=== Exercise brief ===
Transcribe precisely those lines of the listing that fall between the line containing "struct(link('curb_cap', boxes((0.0, RW, TE" and the last line, inclusive of both.
* * *
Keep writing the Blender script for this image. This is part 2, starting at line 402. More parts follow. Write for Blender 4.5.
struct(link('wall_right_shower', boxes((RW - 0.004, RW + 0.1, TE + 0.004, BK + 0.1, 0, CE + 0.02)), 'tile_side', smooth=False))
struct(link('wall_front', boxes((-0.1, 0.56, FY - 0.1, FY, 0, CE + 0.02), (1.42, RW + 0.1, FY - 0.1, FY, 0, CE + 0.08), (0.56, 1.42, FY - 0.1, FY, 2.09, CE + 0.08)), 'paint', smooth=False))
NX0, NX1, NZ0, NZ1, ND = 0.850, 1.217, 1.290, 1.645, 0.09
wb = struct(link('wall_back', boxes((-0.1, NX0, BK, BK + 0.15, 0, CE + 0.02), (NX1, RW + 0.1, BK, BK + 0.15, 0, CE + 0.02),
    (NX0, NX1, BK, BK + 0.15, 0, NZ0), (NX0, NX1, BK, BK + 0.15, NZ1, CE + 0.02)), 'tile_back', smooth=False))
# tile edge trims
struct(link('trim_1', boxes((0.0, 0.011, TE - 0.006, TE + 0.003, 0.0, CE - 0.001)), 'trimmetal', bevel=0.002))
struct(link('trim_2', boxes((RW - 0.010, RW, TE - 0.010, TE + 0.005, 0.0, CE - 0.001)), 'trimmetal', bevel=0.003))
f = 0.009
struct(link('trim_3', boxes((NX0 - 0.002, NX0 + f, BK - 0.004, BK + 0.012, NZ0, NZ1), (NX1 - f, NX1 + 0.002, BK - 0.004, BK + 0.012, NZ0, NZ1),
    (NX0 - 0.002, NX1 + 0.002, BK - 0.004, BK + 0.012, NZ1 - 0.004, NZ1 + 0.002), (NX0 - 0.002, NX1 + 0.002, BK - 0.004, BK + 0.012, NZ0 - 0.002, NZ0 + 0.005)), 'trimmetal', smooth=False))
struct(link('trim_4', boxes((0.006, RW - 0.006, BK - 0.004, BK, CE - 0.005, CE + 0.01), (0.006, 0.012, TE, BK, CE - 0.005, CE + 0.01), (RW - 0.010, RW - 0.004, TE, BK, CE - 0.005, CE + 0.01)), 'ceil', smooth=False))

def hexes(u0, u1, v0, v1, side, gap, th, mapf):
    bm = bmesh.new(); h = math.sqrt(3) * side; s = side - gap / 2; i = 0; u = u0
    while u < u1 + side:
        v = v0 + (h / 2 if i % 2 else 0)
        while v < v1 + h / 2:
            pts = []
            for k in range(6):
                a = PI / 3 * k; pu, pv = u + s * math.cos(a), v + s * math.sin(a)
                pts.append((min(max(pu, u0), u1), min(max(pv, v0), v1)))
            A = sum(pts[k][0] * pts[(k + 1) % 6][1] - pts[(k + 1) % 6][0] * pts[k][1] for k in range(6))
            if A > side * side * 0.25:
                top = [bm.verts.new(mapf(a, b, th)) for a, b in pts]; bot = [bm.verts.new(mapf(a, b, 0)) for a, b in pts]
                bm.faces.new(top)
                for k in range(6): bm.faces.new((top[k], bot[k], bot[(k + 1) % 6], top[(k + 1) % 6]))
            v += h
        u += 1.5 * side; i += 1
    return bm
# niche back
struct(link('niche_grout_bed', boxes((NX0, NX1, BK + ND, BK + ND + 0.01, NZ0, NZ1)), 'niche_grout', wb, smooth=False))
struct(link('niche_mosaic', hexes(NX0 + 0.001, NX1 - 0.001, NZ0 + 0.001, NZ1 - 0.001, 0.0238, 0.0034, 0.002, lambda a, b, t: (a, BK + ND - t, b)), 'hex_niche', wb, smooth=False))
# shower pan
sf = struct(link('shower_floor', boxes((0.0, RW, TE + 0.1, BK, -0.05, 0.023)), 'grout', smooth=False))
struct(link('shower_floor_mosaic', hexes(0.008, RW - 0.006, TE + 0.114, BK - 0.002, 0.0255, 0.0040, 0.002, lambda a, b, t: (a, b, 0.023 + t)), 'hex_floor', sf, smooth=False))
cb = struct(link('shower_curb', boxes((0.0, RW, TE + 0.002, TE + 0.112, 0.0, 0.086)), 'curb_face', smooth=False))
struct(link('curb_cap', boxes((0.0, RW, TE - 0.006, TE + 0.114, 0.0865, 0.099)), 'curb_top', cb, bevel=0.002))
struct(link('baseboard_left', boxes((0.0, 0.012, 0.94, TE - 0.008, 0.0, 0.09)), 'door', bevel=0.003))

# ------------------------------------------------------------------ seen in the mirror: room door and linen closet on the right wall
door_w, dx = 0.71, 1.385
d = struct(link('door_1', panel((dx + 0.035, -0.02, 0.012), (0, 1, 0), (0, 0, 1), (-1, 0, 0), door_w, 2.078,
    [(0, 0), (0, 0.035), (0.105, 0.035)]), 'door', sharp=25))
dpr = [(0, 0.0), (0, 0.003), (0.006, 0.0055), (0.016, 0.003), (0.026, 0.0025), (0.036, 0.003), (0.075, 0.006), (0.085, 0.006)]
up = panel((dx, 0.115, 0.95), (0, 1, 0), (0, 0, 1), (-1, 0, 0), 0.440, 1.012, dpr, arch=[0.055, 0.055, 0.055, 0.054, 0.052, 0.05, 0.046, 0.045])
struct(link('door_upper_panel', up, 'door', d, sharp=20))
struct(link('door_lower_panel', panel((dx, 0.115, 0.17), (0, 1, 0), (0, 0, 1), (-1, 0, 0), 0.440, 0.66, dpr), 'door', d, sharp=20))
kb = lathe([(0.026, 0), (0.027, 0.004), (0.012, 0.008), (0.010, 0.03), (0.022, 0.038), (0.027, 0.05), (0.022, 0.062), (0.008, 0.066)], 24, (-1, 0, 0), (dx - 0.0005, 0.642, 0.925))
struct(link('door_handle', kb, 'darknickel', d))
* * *
=== Answer ===
struct(link('curb_cap', boxes((0.0, RW, TE - 0.006, TE + 0.114, 0.0865, 0.099)), 'curb_top', cb, bevel=0.002))
struct(link('baseboard_left', boxes((0.0, 0.012, 0.94, TE - 0.008, 0.0, 0.09)), 'door', bevel=0.003))

# ------------------------------------------------------------------ seen in the mirror: room door and linen closet on the right wall
door_w, dx = 0.71, 1.385
d = struct(link('door_1', panel((dx + 0.035, -0.02, 0.012), (0, 1, 0), (0, 0, 1), (-1, 0, 0), door_w, 2.078,
    [(0, 0), (0, 0.035), (0.105, 0.035)]), 'door', sharp=25))
dpr = [(0, 0.0), (0, 0.003), (0.006, 0.0055), (0.016, 0.003), (0.026, 0.0025), (0.036, 0.003), (0.075, 0.006), (0.085, 0.006)]
up = panel((dx, 0.115, 0.95), (0, 1, 0), (0, 0, 1), (-1, 0, 0), 0.440, 1.012, dpr, arch=[0.055, 0.055, 0.055, 0.054, 0.052, 0.05, 0.046, 0.045])
struct(link('door_upper_panel', up, 'door', d, sharp=20))
struct(link('door_lower_panel', panel((dx, 0.115, 0.17), (0, 1, 0), (0, 0, 1), (-1, 0, 0), 0.440, 0.66, dpr), 'door', d, sharp=20))
kb = lathe([(0.026, 0), (0.027, 0.004), (0.012, 0.008), (0.010, 0.03), (0.022, 0.038), (0.027, 0.05), (0.022, 0.062), (0.008, 0.066)], 24, (-1, 0, 0), (dx - 0.0005, 0.642, 0.925))
struct(link('door_handle', kb, 'darknickel', d))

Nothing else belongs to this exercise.